Quick answer: Call restart() to reset the simulation, then set emitting = true. Just toggling emitting doesn’t replay a one-shot system.
An explosion VFX uses GPUParticles3D with one_shot enabled. First explosion plays; the second time the node is reused, nothing emits. The system latched after its one shot.
Use restart()
func play_explosion():
$Particles.restart()
$Particles.emitting = true
restart() resets internal time and the “done” flag. Without it, a finished one_shot system ignores emitting=true.
One-Shot Semantics
one_shot = true: emit a burst, then stop. The system remembers it’s done. restart() is the only way to replay.
one_shot = false: continuous; emitting toggles work directly.
Pooling Pattern
func get_pooled_particle() -> GPUParticles3D:
var p = pool.pop_back()
p.global_position = spawn_pos
p.restart()
p.emitting = true
return p
For pooled VFX, always restart on reuse. Position first, then restart.
Auto-Free After Done
$Particles.finished.connect(func(): return_to_pool($Particles))

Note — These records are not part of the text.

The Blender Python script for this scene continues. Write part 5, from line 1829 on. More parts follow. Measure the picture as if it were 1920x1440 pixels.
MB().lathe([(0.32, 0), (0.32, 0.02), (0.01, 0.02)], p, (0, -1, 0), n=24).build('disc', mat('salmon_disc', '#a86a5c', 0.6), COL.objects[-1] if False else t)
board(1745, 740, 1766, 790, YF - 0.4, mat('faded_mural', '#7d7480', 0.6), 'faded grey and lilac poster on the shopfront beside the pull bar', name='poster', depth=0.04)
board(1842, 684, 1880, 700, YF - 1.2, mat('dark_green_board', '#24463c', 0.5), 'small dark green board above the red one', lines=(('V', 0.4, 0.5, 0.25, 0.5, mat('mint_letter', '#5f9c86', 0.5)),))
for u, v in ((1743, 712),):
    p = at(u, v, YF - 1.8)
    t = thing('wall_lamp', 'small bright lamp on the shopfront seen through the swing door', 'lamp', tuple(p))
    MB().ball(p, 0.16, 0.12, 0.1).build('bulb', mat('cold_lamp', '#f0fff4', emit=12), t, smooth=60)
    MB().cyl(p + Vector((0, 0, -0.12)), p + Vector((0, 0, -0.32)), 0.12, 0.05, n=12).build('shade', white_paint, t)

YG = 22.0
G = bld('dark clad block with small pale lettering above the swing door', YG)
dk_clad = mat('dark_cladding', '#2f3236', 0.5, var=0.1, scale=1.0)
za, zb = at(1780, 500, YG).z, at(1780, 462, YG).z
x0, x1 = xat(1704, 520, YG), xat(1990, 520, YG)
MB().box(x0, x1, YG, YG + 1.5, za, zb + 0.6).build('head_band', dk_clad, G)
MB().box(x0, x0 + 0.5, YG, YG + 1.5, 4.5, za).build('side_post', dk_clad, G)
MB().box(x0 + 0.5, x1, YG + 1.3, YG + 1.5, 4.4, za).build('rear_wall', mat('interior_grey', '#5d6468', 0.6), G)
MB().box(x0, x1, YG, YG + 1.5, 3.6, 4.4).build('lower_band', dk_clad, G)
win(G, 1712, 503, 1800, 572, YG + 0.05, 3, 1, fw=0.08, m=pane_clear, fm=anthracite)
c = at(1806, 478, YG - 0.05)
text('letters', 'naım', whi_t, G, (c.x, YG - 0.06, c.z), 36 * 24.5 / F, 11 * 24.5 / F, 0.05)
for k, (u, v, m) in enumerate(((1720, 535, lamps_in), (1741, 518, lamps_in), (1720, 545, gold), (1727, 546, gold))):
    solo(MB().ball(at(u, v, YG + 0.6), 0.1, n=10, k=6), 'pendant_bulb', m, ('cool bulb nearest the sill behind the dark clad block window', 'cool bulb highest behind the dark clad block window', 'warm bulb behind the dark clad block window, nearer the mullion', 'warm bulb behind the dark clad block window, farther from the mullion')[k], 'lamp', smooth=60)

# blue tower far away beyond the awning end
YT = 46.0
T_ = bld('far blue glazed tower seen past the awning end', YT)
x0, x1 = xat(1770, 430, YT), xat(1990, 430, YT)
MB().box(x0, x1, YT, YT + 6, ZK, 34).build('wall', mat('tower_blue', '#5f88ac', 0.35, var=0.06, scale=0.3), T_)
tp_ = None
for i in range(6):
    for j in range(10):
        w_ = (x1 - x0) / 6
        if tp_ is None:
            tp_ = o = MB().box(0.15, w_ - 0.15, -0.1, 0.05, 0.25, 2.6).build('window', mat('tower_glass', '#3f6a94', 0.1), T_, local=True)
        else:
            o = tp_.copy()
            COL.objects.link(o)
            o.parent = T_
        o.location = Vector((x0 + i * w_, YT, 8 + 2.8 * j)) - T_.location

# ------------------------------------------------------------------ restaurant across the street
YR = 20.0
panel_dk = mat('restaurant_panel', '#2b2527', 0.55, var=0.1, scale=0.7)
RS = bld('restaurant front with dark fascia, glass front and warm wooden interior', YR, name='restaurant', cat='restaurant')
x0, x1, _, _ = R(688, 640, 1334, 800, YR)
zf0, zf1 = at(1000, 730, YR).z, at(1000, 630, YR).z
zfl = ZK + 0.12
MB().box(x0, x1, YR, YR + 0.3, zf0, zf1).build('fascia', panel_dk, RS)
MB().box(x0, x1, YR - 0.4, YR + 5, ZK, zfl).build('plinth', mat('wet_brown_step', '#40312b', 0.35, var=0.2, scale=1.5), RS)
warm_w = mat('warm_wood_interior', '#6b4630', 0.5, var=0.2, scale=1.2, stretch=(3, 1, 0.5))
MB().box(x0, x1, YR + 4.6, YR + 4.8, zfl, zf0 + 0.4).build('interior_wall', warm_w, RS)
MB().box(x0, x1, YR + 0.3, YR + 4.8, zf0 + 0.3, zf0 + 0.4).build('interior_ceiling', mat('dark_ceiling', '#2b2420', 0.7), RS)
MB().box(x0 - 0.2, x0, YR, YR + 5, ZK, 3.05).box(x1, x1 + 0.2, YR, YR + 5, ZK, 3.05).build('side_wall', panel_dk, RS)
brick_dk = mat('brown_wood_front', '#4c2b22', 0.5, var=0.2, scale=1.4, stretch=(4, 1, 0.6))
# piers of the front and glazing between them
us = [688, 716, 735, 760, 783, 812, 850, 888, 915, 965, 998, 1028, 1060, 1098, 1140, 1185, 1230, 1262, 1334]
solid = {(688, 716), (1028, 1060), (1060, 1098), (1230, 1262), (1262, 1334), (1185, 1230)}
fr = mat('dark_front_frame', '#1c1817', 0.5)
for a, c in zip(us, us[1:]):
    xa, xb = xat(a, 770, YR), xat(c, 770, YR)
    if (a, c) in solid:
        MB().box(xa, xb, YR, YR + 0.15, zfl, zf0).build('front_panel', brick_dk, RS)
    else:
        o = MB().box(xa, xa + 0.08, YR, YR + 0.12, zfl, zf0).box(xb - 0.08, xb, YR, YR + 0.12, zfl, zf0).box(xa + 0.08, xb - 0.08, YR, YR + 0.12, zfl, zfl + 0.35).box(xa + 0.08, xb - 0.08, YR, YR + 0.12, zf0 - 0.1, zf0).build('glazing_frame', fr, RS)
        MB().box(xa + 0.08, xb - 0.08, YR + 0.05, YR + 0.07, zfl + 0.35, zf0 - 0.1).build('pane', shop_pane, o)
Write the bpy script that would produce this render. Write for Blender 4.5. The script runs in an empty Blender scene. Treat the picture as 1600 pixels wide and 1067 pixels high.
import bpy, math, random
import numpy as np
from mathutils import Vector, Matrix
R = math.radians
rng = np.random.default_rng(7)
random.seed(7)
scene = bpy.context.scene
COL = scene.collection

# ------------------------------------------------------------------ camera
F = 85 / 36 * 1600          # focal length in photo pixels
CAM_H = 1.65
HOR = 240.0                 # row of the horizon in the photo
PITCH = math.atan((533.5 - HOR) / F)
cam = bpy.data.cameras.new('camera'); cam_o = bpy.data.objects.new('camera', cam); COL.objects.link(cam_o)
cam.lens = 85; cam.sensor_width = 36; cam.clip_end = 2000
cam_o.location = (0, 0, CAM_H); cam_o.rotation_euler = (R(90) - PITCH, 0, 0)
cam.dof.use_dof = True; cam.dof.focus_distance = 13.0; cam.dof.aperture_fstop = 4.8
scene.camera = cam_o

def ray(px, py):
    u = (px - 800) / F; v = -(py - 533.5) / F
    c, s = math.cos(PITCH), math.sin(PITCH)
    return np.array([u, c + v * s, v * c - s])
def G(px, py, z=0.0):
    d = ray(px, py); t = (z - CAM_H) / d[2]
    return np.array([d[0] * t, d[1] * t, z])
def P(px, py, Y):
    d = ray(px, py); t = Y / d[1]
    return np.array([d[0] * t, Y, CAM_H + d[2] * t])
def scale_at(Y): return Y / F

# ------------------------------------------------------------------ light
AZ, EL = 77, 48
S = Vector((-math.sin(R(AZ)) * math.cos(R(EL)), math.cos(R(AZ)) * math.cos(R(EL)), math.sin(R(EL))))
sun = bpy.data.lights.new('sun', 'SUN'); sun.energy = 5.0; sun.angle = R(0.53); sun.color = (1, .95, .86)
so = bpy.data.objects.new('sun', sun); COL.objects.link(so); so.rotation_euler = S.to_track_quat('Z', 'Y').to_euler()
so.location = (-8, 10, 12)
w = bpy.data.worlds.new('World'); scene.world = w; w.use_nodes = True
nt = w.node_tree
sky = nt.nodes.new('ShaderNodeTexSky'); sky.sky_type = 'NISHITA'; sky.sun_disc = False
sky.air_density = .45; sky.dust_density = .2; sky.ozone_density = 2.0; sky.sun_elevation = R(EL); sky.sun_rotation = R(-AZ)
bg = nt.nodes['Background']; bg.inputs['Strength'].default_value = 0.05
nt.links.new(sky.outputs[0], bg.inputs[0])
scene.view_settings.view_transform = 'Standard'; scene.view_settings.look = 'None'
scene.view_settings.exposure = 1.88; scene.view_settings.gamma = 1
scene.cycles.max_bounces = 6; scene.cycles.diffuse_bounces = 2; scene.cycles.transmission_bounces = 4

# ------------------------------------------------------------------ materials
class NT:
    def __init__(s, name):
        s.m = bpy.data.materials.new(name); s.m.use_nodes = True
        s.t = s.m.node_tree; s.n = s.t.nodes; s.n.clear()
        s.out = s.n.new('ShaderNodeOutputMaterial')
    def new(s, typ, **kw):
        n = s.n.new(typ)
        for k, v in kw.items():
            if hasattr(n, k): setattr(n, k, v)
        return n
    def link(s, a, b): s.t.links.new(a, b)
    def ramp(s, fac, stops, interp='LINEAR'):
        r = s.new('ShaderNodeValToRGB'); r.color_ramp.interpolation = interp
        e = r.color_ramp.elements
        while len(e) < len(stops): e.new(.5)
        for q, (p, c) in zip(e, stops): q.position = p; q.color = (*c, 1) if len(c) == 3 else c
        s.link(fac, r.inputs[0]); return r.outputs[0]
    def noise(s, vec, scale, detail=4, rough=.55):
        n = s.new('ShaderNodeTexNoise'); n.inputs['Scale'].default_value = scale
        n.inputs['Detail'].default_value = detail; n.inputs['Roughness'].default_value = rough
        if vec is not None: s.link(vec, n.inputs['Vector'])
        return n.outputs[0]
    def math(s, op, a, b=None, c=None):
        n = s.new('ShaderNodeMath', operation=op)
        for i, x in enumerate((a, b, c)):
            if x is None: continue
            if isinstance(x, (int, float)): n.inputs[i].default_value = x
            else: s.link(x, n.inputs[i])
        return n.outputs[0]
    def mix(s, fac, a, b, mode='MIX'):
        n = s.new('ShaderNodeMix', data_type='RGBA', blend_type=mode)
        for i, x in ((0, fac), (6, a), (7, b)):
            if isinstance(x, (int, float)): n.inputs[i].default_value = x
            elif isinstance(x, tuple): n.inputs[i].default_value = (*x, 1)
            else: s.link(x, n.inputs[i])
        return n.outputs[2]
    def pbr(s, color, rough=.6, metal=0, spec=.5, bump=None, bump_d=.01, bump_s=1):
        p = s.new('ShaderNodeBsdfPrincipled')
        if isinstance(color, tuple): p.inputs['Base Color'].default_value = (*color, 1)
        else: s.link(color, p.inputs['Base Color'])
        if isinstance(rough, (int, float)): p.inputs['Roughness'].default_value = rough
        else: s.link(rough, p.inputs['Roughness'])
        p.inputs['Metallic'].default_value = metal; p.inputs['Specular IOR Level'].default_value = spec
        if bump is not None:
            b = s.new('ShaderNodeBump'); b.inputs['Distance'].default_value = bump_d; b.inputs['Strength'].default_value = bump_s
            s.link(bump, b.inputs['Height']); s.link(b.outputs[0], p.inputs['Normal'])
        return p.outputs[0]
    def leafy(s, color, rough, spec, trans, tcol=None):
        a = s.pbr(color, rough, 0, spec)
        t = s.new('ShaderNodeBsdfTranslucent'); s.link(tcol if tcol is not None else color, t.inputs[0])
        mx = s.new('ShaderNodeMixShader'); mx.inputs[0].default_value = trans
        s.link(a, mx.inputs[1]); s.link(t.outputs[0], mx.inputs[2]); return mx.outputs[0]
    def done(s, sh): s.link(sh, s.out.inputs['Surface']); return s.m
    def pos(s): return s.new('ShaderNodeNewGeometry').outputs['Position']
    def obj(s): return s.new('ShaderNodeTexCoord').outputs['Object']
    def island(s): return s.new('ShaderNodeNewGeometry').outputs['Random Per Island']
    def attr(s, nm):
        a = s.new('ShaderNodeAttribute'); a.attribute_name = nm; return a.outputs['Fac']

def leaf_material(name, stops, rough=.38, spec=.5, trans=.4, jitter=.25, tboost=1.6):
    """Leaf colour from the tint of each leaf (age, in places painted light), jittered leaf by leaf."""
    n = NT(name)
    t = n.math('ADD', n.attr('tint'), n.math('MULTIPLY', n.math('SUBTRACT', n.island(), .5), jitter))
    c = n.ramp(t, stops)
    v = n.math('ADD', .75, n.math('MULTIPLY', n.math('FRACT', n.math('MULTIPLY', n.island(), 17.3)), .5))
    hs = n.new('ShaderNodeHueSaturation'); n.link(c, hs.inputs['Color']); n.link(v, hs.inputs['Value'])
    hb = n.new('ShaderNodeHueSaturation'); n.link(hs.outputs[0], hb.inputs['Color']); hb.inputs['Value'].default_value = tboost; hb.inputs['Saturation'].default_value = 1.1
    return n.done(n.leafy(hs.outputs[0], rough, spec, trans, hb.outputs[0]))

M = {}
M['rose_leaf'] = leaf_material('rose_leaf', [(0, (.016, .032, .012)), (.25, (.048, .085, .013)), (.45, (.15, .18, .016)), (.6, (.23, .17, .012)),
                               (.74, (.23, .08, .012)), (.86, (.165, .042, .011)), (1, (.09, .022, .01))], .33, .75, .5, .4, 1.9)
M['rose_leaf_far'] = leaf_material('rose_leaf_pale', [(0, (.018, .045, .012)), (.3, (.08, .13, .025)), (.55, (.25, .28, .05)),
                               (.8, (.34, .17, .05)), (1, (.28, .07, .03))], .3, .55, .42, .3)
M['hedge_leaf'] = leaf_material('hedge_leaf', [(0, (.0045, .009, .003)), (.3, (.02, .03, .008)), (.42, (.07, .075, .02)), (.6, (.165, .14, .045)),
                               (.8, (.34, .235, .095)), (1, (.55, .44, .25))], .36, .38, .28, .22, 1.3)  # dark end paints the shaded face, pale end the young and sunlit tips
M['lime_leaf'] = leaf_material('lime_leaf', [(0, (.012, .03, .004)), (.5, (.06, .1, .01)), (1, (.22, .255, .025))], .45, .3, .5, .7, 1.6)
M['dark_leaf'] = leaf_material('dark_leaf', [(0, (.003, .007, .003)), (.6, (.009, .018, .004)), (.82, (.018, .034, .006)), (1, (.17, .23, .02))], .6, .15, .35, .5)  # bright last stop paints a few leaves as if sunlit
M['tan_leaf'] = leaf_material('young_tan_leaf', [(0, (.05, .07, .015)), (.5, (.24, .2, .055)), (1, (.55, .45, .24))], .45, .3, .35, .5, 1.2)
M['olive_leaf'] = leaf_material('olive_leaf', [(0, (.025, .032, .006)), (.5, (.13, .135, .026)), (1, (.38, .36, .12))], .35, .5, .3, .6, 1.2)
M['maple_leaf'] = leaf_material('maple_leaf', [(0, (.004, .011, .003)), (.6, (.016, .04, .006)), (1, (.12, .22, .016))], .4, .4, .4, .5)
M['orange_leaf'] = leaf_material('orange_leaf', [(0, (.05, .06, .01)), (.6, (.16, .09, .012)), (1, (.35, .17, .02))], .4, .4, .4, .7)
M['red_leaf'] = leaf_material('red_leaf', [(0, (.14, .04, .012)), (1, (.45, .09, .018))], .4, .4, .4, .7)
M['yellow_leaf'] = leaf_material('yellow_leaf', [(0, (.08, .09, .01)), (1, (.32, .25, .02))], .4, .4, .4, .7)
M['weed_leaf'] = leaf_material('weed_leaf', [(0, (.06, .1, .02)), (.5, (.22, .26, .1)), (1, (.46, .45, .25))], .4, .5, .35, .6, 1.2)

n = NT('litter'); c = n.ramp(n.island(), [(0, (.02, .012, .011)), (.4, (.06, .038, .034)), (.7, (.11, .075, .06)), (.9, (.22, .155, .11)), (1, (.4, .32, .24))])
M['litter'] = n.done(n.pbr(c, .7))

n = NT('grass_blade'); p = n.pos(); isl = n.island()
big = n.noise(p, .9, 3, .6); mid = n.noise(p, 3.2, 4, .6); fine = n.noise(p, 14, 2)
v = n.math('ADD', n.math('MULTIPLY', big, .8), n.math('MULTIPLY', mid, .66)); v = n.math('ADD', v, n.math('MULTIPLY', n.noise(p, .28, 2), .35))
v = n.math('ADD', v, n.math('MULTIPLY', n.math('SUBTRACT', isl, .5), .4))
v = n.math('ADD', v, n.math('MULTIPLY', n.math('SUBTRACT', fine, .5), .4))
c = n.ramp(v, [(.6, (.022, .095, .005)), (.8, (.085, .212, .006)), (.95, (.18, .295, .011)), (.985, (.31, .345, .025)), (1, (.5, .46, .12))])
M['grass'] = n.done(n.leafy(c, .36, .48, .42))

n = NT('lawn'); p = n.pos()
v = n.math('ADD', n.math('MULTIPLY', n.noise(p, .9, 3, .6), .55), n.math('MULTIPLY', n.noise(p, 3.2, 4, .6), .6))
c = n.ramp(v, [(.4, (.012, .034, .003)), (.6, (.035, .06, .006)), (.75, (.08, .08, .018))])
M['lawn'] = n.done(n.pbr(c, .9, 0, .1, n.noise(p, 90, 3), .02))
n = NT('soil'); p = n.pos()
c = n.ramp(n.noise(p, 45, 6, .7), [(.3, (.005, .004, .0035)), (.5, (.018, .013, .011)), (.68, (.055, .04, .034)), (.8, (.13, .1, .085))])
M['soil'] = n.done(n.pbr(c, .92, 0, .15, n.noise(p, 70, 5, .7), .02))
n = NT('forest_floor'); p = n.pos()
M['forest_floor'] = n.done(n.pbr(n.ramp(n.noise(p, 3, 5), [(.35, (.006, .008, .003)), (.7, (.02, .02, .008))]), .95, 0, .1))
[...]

The finished signal fires when a one_shot completes — clean hook for pooling.
Verifying
Trigger explosion repeatedly. Each plays fully. Pooled particles replay correctly on reuse.
“One-shot latches. restart() unlatches. Always restart before replaying.”
For high-frequency effects, pre-warm a pool of 16–32 particle nodes at level load — restart() is cheap, instantiation is not.